Past practice with respect to assessment for real property taxation in general, however, does explain the rationale for the design of section 542. Until our decision in Hellerstein (supra), it had been the nearly uniform practice of local taxing districts to assess real property at less than 100% of real value. Accordingly, ultimate fairness in assessment required scrutiny of the two steps in the assessment process — the propriety of the initial valuation of the property and then the correctness of the assessment percentage applied. Responsibility for the former is vested in the local assessors and procedures for the judicial review of their determinations are prescribed in article 7 of the Real *448Property Tax Law. With reference to State lands subject to taxation, authority and responsibility for determination that the assessment percentage conforms to the equalization rate in the particular taxing district is committed to the State Board whose responsibility it is to determine equalization rates throughout the State (Real Property Tax Law, § 202, subd 1, par [b]). When the Legislature desires to give the State Board original authority to determine valuation for assessment purposes it makes clear its intention to do so (Real Property Tax Law, § 600, subds 1, 3; see City of Mount Vernon v State Bd. of Equalization & Assessment, 44 NY2d 960, 963).

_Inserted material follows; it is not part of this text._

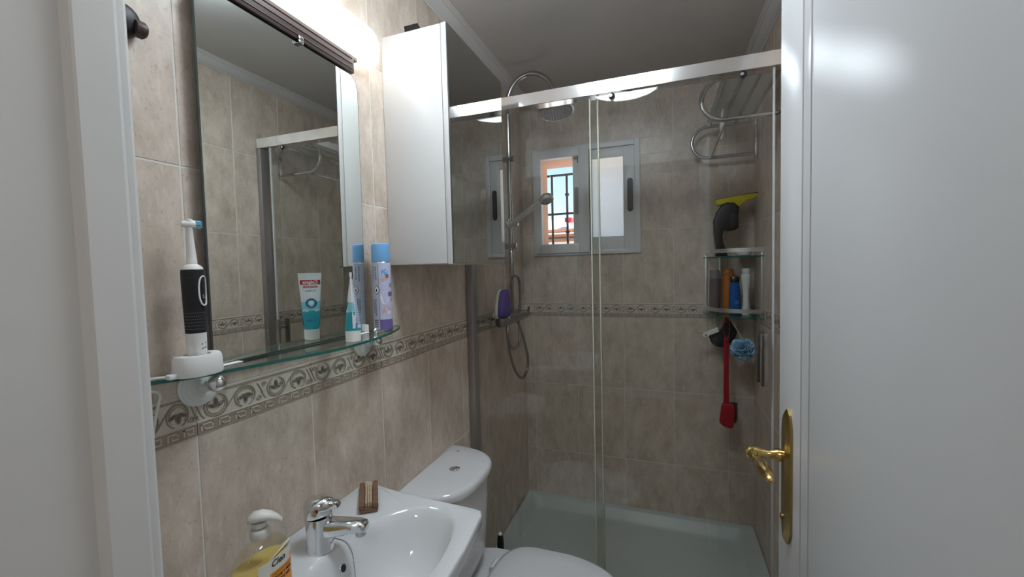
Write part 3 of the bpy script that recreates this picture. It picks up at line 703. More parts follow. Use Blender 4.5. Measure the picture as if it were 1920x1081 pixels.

For the reasons stated, the order of the Appellate Division should be affirmed, with costs.

Chief Judge Cooke and Judges Jasen, Wachtler, Meyer, Simons and Kaye concur.

Order affirmed, with costs.

. In 1977, following our decision in Matter of Hellerstein v Assessor of Town of Islip (37 NY2d 1) the Town was ordered by Supreme Court to assess all real property within its borders at 100% of actual value.

. The State Board has abandoned this practice of sending its suggested assessment to the Town prior to the fixing of a tentative assessment by the Town, and the Board no longer seeks to justify this practice in the present litigation.

. For unsuccessful efforts on the part of the State Board to obtain such statutory revision, see, e.g., the Board’s bill introduced in the 1984 session, S7761/A9151, with the Board’s accompanying memorandum in support of that bill (Proposal No. 83-15-R) and the Assembly 1984 Committee Bill Memorandum with respect thereto May 10, 1984.